STATED EXERCISE: Beneath this line sits some data. Return only its lines from the one holding "Recreate this scene" through the one holding "CAMZ = 1.40", inclusive, exactly, with the images removed.

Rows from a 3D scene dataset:
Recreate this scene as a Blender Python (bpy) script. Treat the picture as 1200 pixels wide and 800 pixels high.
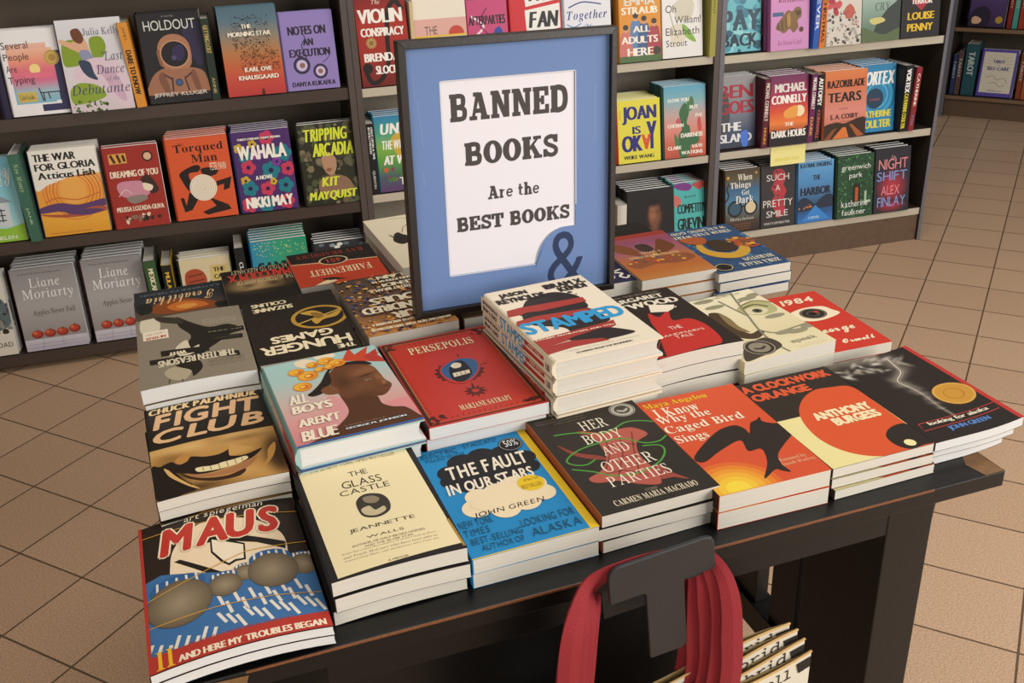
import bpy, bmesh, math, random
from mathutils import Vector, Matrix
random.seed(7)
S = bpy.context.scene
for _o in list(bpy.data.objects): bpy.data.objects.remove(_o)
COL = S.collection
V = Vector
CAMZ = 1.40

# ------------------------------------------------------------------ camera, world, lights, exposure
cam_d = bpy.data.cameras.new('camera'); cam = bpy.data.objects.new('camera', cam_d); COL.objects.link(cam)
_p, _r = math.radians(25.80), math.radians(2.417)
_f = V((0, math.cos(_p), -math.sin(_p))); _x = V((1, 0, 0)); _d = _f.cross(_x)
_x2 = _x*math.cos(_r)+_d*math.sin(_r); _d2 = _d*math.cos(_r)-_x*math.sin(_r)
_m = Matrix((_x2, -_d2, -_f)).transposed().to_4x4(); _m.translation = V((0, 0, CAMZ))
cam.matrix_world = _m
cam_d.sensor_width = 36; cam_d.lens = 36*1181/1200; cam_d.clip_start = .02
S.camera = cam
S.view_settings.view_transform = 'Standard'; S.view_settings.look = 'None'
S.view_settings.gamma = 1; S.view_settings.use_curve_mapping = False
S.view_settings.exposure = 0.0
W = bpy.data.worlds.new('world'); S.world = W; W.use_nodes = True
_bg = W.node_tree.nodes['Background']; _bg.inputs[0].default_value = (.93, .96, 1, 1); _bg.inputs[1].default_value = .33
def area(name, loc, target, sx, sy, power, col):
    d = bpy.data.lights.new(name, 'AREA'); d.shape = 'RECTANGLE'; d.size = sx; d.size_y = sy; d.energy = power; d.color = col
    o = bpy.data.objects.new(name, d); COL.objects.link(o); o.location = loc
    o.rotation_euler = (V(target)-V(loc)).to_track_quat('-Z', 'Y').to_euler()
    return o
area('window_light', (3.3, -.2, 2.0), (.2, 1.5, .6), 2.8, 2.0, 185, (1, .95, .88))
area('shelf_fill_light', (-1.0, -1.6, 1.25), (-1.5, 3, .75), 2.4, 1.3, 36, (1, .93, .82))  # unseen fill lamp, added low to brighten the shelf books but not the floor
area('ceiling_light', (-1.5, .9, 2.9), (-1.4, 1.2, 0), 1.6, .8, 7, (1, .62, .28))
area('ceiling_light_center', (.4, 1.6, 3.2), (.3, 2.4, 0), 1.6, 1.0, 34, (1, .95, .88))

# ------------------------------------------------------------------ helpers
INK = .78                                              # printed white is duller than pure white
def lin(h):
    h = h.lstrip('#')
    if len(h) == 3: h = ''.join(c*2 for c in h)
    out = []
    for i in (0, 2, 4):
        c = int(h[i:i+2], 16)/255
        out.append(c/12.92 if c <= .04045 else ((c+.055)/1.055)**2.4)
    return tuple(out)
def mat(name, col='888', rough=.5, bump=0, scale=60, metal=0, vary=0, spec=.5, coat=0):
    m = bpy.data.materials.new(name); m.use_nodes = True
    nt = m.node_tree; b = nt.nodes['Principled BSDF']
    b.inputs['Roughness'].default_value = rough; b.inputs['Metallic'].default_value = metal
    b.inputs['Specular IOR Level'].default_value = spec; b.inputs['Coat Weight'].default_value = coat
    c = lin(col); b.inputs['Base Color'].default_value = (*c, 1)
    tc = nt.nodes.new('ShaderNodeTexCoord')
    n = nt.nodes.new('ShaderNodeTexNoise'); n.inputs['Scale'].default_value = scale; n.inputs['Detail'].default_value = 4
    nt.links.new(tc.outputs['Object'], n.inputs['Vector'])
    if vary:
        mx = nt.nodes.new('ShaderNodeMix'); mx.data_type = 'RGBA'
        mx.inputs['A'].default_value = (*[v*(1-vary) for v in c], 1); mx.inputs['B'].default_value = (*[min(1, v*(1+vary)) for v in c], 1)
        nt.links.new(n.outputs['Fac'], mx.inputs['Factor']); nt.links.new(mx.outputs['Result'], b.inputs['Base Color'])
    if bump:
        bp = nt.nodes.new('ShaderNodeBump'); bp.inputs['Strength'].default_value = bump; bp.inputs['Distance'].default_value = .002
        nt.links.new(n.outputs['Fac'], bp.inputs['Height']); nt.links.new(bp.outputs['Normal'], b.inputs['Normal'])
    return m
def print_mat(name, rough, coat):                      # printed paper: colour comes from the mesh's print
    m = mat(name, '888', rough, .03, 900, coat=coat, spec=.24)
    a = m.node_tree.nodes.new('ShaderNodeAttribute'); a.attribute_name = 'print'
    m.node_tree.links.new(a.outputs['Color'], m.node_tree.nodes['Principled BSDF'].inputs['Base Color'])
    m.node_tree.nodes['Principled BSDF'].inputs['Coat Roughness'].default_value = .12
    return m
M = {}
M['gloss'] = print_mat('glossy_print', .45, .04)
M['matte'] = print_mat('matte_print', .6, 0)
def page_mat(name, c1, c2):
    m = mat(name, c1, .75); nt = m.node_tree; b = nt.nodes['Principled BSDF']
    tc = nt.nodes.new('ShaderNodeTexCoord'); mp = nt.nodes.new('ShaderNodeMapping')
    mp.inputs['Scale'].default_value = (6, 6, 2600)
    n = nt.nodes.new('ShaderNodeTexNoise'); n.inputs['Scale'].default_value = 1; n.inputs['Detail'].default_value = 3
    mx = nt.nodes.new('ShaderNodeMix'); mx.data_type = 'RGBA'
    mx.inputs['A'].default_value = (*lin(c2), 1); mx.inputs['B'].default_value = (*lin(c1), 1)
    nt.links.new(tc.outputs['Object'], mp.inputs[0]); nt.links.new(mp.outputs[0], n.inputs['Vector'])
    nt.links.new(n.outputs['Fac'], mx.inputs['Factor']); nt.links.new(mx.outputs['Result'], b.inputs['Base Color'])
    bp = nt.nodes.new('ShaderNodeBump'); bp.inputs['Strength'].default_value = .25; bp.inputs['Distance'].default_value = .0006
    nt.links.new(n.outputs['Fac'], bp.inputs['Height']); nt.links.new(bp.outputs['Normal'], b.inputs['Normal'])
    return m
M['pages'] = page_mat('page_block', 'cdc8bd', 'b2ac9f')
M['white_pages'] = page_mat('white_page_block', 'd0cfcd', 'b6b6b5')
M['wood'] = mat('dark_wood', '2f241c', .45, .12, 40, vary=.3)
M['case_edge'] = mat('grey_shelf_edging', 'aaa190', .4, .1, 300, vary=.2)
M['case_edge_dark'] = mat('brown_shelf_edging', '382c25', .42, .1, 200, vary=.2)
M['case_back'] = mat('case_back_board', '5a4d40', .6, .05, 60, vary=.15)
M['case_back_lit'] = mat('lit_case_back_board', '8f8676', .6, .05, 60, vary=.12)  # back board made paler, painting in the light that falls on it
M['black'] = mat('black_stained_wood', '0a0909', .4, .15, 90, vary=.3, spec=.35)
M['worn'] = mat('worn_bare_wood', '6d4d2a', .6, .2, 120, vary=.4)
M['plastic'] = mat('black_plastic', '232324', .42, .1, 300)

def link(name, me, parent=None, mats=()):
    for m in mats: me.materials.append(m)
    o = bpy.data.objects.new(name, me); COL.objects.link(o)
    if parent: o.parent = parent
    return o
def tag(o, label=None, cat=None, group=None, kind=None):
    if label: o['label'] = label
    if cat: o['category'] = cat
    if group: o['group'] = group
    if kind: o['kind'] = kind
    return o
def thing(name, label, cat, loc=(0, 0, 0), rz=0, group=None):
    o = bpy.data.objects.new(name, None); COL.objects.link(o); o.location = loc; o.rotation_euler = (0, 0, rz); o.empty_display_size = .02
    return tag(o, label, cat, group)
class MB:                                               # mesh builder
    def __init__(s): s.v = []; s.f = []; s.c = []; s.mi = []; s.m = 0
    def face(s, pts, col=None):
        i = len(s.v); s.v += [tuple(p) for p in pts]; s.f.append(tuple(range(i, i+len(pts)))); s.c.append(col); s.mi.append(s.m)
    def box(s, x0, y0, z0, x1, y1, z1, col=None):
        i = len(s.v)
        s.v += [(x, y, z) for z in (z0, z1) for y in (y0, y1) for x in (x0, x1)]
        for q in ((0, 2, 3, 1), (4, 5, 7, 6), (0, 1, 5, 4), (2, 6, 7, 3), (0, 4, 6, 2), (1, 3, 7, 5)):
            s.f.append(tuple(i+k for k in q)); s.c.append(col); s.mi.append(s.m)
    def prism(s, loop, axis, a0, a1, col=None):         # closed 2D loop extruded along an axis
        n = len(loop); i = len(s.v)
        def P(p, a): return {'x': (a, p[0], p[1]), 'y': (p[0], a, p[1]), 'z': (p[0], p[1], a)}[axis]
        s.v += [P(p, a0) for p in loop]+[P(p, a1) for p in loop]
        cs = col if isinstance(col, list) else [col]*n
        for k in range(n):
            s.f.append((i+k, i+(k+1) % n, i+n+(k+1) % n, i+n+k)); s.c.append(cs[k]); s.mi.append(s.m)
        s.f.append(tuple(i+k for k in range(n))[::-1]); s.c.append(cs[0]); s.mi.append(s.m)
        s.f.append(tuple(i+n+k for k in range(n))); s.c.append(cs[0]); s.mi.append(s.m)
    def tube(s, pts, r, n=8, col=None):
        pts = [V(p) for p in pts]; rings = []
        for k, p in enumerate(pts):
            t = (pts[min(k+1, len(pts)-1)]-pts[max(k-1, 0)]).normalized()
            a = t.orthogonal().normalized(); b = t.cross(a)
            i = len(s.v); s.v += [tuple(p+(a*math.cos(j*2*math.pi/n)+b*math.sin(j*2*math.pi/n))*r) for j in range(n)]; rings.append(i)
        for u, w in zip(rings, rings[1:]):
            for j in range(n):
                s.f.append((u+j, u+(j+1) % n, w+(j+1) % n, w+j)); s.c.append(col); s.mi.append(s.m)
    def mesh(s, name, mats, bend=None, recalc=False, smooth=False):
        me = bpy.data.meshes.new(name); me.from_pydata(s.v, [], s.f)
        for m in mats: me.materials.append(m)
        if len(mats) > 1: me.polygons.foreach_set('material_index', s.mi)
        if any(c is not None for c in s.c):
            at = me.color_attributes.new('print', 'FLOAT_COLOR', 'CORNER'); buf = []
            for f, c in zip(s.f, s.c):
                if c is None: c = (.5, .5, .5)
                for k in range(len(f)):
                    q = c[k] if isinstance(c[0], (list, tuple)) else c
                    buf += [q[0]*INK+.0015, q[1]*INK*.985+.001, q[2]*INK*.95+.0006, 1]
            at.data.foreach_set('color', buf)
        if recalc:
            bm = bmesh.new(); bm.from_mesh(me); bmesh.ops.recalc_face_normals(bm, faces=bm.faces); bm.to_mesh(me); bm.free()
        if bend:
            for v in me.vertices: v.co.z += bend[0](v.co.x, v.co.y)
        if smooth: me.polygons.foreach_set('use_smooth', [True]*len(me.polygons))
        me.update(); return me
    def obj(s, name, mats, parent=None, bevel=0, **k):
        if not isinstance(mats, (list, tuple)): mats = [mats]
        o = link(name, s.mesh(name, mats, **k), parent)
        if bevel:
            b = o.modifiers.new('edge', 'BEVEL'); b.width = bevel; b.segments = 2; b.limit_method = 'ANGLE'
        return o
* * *
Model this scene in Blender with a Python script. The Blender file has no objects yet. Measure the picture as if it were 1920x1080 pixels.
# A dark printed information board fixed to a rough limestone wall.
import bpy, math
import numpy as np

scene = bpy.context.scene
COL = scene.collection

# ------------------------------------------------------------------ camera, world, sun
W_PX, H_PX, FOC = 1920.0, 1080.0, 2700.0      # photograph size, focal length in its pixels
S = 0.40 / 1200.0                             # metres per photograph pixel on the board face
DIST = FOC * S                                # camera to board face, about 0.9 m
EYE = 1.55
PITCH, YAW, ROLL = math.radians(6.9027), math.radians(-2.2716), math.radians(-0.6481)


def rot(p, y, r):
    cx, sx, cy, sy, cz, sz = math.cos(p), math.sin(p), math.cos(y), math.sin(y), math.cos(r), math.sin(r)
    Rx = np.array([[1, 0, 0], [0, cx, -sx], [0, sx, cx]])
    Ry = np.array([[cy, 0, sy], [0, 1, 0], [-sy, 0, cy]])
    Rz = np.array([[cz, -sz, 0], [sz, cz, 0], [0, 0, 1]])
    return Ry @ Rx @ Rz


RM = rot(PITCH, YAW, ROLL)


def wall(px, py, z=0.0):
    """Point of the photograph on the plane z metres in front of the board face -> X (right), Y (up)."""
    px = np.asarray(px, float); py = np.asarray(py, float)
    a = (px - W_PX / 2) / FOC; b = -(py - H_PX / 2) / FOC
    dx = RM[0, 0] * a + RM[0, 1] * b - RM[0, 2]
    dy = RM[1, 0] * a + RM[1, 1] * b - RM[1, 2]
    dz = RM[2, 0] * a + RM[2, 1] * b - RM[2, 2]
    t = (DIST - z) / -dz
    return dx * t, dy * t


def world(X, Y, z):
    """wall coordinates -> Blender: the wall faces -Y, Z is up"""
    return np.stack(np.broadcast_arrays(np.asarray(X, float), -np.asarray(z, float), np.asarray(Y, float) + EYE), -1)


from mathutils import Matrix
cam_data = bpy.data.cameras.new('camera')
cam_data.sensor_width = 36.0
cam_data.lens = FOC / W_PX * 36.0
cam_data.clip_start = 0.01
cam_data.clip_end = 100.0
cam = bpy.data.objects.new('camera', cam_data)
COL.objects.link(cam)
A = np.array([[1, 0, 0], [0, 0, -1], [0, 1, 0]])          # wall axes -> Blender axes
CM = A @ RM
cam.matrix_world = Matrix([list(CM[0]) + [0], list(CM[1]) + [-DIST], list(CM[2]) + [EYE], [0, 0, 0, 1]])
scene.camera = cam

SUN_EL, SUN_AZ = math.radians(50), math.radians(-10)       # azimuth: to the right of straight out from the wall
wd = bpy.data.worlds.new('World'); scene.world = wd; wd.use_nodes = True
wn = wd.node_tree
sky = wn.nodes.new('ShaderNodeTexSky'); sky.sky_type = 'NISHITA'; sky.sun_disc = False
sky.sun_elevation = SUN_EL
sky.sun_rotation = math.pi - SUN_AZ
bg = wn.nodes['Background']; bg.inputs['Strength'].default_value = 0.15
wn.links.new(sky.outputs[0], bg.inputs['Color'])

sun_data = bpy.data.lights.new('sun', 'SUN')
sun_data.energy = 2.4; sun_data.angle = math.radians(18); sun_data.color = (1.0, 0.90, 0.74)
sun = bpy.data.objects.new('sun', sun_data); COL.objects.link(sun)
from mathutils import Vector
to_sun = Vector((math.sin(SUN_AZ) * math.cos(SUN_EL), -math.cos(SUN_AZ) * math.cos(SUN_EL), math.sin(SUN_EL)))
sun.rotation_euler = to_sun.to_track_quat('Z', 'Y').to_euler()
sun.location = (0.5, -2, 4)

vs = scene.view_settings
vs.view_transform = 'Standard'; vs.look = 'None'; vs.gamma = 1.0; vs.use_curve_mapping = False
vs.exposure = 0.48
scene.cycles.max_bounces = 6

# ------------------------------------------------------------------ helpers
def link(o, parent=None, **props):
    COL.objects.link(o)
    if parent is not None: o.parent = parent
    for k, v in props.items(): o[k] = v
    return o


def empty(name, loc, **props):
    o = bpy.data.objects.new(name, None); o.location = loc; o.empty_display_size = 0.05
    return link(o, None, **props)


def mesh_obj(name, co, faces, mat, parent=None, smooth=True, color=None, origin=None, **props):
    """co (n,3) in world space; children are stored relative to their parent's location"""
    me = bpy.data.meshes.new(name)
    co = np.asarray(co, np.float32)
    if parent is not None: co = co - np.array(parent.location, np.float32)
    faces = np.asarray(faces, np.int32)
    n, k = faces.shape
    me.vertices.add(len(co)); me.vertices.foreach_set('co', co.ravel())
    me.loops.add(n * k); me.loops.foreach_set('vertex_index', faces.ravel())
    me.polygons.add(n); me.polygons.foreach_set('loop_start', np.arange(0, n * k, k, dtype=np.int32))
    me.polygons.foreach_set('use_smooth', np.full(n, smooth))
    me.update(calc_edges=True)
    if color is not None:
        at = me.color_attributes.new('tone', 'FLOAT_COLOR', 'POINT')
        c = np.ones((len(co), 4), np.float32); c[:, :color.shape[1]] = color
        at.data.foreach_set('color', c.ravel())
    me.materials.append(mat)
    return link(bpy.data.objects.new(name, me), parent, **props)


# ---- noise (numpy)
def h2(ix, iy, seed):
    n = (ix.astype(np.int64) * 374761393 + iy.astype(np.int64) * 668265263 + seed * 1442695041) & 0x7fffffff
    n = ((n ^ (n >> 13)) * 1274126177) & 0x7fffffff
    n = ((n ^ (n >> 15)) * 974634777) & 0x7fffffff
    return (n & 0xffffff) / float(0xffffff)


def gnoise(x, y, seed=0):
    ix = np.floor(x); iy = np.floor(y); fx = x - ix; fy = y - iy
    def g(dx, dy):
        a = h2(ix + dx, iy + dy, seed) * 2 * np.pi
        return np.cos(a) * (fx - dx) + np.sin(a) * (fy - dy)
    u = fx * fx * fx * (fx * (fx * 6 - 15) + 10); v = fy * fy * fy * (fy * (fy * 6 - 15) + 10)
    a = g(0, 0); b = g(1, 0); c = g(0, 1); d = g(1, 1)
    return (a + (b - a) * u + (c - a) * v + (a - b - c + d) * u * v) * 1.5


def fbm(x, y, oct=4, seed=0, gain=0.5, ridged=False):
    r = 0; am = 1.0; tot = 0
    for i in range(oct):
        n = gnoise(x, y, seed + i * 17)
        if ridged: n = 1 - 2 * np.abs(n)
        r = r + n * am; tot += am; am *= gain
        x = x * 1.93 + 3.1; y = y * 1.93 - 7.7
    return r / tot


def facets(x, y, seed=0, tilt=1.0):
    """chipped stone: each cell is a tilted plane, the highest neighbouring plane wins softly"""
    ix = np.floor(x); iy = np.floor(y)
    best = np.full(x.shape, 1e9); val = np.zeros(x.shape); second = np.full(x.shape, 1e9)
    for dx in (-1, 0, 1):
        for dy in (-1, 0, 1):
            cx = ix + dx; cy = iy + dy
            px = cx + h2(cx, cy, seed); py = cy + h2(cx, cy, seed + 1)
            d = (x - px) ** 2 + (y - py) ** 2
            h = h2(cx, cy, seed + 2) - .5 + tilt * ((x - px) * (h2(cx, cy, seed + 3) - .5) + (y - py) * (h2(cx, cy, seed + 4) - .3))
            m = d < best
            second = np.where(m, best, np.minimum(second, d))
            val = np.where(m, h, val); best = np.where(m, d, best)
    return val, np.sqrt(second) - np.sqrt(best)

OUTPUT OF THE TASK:
Recreate this scene as a Blender Python (bpy) script. Treat the picture as 1200 pixels wide and 800 pixels high.
import bpy, bmesh, math, random
from mathutils import Vector, Matrix
random.seed(7)
S = bpy.context.scene
for _o in list(bpy.data.objects): bpy.data.objects.remove(_o)
COL = S.collection
V = Vector
CAMZ = 1.40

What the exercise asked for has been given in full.